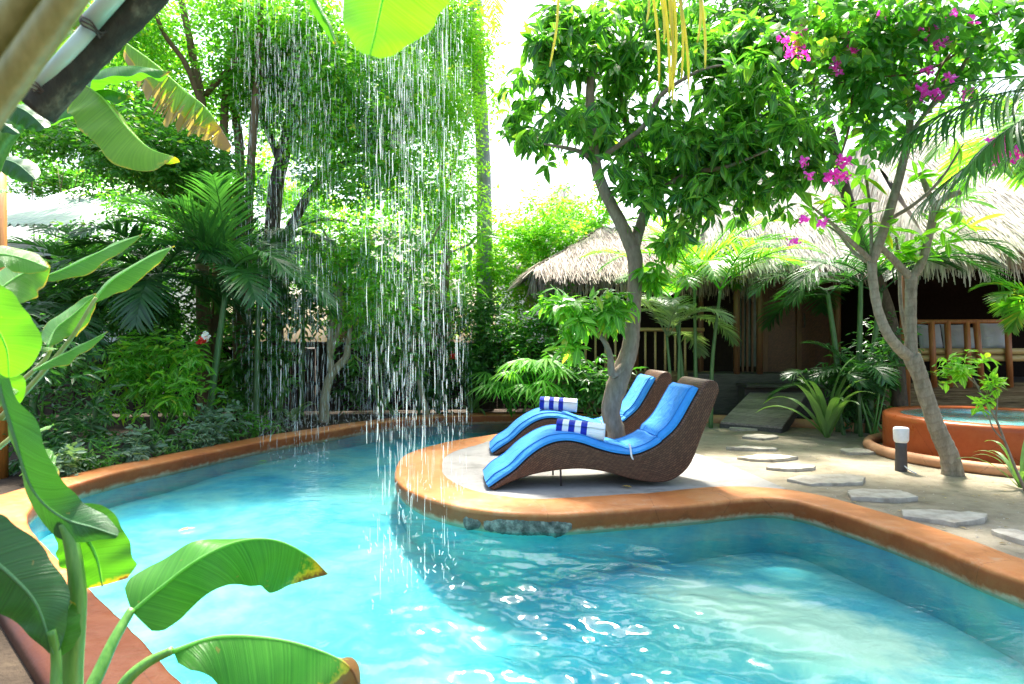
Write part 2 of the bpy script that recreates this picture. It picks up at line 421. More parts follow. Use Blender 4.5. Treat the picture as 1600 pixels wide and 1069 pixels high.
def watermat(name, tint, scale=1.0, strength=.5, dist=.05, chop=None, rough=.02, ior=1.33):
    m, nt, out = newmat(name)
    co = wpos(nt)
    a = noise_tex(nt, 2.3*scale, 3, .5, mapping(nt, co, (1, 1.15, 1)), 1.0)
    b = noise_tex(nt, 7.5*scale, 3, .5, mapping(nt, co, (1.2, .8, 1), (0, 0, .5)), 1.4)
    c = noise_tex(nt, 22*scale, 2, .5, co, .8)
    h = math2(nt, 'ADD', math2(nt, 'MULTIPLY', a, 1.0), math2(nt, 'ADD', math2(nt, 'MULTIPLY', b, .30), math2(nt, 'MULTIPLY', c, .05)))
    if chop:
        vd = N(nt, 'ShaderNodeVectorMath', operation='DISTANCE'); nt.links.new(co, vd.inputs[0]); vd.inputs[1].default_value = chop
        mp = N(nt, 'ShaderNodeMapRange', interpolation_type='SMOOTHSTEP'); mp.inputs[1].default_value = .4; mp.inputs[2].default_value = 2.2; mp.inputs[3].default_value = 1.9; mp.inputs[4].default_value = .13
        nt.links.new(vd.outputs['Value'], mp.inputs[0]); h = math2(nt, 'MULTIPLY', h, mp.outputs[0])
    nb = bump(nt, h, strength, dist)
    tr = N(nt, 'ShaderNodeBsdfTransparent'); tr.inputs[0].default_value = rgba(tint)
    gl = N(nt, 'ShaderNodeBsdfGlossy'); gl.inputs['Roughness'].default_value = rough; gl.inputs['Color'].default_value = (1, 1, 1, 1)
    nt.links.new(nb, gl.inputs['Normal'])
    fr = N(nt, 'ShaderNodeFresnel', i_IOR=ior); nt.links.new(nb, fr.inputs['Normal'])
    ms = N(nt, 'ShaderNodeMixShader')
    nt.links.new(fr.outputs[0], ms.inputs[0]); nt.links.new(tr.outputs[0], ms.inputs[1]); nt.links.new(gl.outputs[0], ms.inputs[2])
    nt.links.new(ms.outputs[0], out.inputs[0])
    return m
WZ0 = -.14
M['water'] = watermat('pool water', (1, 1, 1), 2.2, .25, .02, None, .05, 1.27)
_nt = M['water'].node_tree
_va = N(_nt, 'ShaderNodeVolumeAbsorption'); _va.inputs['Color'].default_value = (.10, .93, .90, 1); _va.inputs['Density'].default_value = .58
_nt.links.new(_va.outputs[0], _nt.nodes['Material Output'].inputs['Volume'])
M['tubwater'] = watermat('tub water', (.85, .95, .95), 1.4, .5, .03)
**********
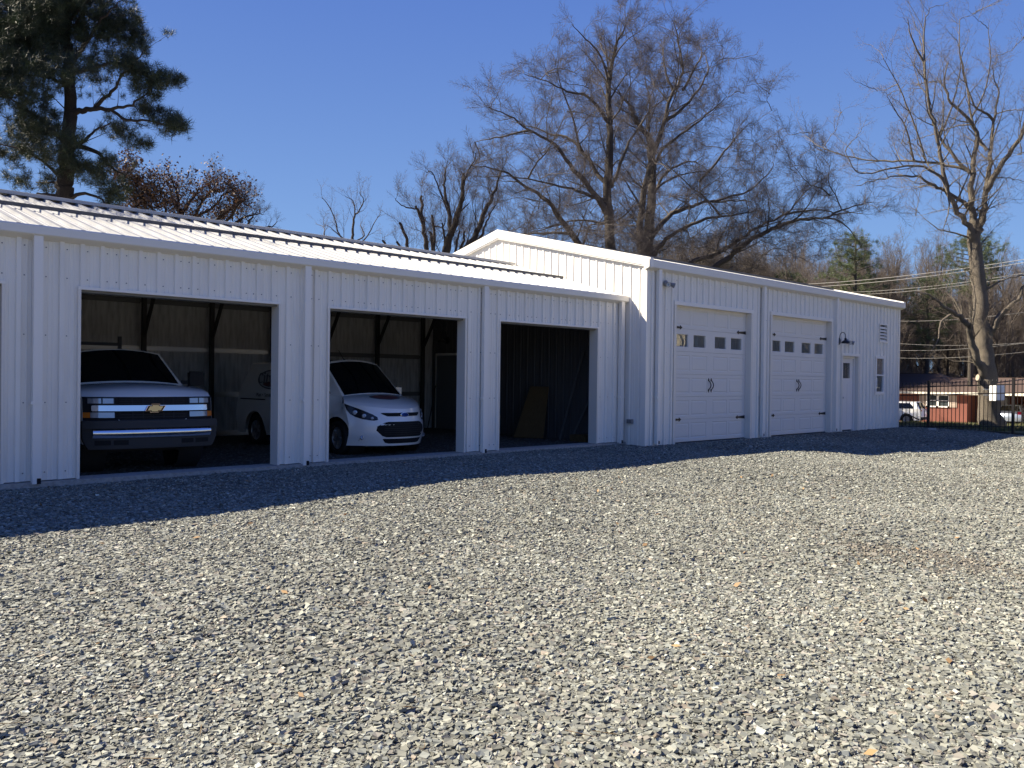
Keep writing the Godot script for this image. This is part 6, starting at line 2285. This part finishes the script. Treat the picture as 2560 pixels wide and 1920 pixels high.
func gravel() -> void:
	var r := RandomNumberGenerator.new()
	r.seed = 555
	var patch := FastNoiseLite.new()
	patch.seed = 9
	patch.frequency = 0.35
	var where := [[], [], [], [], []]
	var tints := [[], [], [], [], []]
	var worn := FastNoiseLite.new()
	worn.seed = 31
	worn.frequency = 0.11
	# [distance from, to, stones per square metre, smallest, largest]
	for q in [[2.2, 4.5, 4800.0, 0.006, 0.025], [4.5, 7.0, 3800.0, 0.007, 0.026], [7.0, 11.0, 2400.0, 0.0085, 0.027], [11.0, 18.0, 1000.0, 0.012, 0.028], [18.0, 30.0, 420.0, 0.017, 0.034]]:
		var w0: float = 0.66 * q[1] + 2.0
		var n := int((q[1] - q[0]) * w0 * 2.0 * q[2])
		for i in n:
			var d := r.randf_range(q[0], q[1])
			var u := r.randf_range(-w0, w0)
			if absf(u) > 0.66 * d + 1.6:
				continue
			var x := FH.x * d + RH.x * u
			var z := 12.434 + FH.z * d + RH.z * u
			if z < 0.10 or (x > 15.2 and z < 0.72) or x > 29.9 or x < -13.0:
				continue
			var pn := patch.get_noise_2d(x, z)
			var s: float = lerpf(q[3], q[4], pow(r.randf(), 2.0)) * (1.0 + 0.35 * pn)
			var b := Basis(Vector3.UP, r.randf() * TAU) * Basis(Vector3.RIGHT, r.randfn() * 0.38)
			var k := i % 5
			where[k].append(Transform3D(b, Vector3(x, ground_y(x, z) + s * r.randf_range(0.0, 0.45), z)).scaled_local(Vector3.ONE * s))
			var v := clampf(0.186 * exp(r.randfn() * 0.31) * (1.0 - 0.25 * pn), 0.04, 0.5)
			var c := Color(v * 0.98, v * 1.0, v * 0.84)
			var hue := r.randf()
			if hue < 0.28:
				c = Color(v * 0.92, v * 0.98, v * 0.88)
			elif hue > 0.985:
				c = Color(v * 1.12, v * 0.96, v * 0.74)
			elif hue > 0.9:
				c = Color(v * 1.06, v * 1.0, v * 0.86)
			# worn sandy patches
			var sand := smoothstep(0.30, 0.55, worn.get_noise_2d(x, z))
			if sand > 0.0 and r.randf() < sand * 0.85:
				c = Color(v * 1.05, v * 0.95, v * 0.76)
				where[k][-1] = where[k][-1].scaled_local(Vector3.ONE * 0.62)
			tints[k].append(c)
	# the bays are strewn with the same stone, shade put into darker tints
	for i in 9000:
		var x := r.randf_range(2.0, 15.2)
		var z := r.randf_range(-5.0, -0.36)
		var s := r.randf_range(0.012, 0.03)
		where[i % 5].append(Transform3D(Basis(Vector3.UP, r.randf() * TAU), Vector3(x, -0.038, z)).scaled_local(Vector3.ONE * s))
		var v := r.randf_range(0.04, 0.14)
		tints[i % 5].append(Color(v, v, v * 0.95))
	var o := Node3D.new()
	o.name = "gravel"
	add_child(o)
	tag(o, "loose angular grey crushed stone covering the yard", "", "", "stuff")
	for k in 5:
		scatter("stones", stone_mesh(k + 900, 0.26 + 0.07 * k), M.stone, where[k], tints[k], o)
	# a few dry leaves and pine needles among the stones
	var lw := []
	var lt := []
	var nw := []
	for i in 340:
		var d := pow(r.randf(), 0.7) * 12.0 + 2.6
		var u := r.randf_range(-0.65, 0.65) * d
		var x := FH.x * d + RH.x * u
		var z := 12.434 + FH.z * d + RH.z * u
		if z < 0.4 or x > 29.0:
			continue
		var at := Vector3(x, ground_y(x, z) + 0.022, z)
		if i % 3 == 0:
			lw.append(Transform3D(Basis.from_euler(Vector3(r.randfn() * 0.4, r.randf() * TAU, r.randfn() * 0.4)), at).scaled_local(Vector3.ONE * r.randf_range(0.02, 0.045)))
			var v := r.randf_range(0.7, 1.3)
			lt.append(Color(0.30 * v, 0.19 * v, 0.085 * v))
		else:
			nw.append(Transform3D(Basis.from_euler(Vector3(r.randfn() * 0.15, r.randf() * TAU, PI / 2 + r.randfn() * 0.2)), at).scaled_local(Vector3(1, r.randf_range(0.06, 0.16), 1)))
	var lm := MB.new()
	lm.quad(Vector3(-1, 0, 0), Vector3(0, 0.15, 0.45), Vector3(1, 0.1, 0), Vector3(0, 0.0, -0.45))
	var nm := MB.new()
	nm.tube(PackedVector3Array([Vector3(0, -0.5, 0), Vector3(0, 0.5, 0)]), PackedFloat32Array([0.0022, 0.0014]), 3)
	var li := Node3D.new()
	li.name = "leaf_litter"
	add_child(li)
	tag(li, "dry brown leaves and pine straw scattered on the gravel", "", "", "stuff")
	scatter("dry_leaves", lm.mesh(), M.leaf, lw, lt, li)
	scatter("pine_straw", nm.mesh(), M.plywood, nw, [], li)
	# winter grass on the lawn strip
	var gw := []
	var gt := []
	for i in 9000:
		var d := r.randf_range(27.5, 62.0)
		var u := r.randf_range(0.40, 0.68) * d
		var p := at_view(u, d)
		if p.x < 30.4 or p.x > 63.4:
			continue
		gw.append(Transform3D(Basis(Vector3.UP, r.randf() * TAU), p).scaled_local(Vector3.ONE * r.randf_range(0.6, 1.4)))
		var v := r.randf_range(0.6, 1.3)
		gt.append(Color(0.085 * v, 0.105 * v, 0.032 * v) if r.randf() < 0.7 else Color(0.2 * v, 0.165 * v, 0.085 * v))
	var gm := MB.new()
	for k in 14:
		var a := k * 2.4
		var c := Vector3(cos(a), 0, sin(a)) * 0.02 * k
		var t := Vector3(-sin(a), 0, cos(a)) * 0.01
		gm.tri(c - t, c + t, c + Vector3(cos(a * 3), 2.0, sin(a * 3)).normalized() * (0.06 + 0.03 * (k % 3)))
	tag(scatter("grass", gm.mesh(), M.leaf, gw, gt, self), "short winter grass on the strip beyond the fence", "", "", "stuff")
**********
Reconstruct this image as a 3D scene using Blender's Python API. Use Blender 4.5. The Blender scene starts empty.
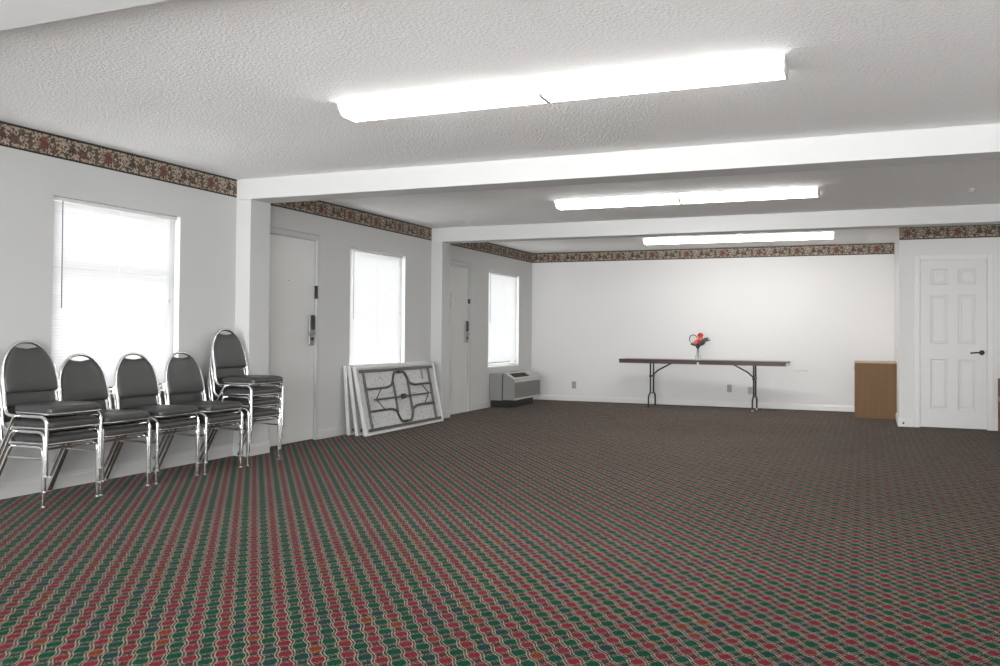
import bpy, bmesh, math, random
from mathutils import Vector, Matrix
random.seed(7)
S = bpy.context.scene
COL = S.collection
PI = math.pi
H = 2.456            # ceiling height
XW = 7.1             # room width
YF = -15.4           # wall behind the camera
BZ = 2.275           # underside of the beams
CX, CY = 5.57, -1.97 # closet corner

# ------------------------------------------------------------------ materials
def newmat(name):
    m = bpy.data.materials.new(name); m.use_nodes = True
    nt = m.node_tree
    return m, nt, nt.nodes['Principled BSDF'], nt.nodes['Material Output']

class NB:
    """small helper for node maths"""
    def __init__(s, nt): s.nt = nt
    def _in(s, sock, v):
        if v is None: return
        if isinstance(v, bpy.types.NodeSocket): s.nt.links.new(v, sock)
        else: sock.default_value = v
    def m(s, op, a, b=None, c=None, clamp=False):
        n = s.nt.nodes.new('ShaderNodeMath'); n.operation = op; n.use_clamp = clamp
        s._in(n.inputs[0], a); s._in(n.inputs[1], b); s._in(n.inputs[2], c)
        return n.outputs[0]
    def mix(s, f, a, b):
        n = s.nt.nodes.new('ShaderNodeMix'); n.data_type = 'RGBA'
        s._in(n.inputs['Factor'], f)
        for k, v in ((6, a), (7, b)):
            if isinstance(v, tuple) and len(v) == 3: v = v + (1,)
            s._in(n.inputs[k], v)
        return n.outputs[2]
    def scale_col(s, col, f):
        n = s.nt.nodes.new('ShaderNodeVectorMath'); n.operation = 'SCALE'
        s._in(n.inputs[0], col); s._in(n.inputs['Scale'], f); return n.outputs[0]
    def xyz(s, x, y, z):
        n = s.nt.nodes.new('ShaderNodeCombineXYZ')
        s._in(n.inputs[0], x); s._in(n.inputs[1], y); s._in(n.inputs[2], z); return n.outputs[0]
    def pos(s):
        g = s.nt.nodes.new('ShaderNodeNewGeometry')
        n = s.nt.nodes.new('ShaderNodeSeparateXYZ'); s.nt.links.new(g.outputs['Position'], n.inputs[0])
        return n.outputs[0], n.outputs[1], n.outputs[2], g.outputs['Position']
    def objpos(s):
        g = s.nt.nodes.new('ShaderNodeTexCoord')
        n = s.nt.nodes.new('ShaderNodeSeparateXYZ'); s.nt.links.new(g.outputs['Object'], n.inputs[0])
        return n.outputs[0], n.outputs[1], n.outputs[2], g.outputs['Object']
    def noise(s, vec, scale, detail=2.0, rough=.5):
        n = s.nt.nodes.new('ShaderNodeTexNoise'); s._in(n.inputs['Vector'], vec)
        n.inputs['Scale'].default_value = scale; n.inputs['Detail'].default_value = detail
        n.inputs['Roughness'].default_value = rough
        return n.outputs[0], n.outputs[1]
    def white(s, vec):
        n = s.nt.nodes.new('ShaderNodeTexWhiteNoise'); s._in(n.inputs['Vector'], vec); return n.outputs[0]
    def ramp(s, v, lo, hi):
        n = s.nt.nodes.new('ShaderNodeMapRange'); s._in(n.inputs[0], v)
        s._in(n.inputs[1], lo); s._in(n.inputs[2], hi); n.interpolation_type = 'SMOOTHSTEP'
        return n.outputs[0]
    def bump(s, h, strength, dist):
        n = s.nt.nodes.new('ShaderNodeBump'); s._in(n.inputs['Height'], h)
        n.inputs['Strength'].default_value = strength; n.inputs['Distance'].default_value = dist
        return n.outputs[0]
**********
** Request **
Check each line above for the string "scene", then copy the ones that have it.

** The result **
Reconstruct this image as a 3D scene using Blender's Python API. Use Blender 4.5. The Blender scene starts empty.
S = bpy.context.scene